Retrouver son image – Exister
Il n’existe pas, à l’heure actuelle, d’espace audiovisuel centre- américain parce qu’il n’existe pas d’espace économique centre-américain. Pendant les périodes de guerre civile la création d’image était paralysée. Depuis la signature des accords de paix des années 90, faire un film est à nouveau envisageable. Les créations commencent à émerger et à traduire une nécessité pour chaque pays, de reprendre la parole, de retrouver son « image » propre face au modèle nord- américain prédominant. « Ce territoire est un territoire qui se meurt de malnutrition d’image » affirme Sergipe Alexandrov Valdes réalisateur et critique guatémaltèque. « On ne peut pas construire d’avenir si on n’a pas un miroir comme mémoire dans lequel se voir et se reconnaître. Et c’est à cela que sert le cinéma. Donc, il est très important que nous nous regardions avec respect. »

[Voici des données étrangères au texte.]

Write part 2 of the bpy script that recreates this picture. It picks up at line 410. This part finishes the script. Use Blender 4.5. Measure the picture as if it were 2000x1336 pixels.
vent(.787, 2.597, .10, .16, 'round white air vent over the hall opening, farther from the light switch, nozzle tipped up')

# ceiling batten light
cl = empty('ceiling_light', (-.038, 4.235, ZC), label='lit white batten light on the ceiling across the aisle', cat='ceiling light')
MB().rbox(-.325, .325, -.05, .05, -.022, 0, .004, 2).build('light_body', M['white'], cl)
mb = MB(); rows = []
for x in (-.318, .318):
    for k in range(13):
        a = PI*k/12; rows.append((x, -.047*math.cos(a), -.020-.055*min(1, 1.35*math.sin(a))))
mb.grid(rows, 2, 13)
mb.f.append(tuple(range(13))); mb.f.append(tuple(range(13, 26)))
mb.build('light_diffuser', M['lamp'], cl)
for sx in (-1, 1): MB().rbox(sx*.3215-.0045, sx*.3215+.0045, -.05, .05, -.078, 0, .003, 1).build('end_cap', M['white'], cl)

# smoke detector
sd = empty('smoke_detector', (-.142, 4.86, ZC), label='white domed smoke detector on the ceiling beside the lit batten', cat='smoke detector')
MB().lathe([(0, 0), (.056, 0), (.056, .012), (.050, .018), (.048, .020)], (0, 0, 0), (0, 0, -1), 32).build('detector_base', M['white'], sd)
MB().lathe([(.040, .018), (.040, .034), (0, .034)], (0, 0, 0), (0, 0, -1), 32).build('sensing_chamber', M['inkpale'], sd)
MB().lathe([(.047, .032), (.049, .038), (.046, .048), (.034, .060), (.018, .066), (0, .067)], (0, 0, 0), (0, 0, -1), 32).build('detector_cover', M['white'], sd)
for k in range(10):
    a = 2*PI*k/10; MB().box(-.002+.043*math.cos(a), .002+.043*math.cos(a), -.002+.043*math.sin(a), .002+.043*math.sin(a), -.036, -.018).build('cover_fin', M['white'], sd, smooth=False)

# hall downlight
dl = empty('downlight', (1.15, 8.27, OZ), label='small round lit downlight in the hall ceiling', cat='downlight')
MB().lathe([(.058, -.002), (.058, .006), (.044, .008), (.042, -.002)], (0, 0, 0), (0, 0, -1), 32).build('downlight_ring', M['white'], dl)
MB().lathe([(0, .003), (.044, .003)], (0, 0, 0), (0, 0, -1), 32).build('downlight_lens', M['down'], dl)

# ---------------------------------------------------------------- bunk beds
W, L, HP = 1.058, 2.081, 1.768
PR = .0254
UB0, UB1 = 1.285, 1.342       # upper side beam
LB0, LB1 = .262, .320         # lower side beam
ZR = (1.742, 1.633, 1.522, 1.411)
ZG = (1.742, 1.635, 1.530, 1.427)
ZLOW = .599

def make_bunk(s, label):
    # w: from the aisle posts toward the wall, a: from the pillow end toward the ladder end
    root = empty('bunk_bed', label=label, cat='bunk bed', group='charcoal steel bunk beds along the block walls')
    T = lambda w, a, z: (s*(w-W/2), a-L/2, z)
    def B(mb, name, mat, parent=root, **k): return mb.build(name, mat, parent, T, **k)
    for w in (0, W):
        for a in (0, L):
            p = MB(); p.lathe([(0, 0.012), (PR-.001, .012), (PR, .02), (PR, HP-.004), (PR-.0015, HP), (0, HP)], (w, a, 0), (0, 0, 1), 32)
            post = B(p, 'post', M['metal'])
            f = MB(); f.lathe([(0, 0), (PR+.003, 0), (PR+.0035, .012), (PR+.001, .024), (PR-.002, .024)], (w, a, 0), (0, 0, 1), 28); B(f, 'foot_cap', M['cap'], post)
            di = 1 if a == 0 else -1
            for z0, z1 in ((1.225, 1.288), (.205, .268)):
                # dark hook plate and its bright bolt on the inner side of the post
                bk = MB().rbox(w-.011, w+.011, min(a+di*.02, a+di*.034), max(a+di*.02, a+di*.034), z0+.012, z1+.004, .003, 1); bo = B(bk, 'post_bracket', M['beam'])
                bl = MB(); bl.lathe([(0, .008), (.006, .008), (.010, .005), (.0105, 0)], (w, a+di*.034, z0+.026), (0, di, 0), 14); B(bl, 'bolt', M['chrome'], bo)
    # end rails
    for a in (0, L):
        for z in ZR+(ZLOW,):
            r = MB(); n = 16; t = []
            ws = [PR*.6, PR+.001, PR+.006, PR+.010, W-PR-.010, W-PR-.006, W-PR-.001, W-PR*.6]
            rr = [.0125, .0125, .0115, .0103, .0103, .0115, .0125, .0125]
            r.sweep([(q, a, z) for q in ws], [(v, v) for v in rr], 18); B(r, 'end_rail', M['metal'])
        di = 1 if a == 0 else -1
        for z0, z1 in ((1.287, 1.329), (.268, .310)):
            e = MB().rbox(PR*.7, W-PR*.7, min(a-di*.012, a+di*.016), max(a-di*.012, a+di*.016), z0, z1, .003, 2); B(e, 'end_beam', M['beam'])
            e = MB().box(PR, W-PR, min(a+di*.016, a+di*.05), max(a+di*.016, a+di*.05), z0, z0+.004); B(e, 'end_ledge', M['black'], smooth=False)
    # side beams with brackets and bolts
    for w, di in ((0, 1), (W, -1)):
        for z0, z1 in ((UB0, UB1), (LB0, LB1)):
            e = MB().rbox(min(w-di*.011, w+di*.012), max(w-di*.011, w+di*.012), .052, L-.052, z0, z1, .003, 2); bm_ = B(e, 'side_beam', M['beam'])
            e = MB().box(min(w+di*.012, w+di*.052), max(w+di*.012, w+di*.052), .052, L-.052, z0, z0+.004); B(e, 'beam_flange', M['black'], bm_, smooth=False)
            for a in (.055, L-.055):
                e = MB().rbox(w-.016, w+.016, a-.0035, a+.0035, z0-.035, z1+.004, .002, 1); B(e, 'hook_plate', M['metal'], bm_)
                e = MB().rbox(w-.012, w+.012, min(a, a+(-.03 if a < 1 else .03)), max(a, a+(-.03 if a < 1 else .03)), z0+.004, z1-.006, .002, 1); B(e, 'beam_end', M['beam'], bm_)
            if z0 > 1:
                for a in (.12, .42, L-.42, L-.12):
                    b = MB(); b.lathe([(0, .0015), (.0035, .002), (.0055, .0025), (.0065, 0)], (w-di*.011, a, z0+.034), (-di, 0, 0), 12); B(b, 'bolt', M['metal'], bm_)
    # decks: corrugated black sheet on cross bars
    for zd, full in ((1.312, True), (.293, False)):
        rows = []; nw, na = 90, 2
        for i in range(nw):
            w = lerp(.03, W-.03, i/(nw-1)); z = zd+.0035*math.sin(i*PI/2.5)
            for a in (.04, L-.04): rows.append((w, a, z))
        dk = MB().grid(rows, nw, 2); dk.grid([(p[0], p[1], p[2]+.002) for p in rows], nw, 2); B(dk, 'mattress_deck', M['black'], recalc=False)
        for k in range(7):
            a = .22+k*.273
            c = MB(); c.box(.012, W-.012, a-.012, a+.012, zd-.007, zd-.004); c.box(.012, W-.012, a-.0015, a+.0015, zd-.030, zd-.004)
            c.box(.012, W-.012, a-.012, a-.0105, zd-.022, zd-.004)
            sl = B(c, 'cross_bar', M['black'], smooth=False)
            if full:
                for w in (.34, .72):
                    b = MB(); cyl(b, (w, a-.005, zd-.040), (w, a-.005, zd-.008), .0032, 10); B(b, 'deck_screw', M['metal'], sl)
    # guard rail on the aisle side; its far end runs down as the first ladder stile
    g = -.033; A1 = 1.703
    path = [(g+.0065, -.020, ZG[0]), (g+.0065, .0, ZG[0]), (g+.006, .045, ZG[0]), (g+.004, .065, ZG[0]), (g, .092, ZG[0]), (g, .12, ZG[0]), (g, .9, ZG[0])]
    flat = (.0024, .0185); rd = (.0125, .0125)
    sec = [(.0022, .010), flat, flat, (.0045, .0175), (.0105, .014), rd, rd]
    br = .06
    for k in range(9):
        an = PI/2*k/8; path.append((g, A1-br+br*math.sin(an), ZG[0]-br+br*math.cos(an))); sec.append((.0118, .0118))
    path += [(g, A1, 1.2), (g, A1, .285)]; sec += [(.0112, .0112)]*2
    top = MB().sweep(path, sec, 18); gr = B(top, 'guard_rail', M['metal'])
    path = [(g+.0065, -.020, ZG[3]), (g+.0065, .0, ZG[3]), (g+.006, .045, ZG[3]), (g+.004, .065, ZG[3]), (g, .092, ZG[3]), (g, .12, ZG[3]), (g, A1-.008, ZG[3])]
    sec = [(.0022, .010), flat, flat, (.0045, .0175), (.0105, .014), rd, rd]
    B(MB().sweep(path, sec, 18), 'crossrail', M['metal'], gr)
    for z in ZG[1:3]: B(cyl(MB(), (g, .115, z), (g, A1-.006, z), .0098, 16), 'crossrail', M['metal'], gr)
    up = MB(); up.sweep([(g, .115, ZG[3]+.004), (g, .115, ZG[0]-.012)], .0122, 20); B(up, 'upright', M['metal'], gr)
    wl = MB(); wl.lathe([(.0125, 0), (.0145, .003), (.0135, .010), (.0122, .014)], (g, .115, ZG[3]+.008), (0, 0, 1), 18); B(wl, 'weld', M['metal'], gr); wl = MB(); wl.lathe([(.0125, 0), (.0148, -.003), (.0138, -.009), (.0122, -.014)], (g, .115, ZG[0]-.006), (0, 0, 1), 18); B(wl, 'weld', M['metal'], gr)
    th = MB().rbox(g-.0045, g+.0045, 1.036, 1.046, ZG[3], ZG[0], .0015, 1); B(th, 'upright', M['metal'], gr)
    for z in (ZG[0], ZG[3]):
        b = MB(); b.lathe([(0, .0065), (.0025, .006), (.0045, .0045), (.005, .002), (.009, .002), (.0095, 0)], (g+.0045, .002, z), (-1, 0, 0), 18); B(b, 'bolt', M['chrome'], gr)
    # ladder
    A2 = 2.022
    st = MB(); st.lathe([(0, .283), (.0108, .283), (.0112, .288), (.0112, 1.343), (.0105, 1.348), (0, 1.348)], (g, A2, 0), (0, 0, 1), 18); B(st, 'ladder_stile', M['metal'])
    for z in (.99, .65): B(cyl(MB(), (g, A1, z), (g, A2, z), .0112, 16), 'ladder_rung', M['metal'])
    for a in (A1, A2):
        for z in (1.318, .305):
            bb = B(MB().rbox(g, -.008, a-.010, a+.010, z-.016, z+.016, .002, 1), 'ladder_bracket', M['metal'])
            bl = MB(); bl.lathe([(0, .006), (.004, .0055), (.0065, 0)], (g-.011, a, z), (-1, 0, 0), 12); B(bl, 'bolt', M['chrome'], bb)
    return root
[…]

Le cinéma en Amérique centrale n’en est qu’au début de son histoire. Et, c’est conscient de cette donnée qu’il faut aussi découvrir ces cinématographies. Des débuts prometteurs à en juger par les œuvres proposées dans cette rétrospective. Le futur dépendra de la capacité de chaque pays à s’affirmer, à s’organiser, à soutenir la formation de ses cinéastes, à conserver intacte cette nécessité créatrice et à affirmer sa riche diversité culturelle.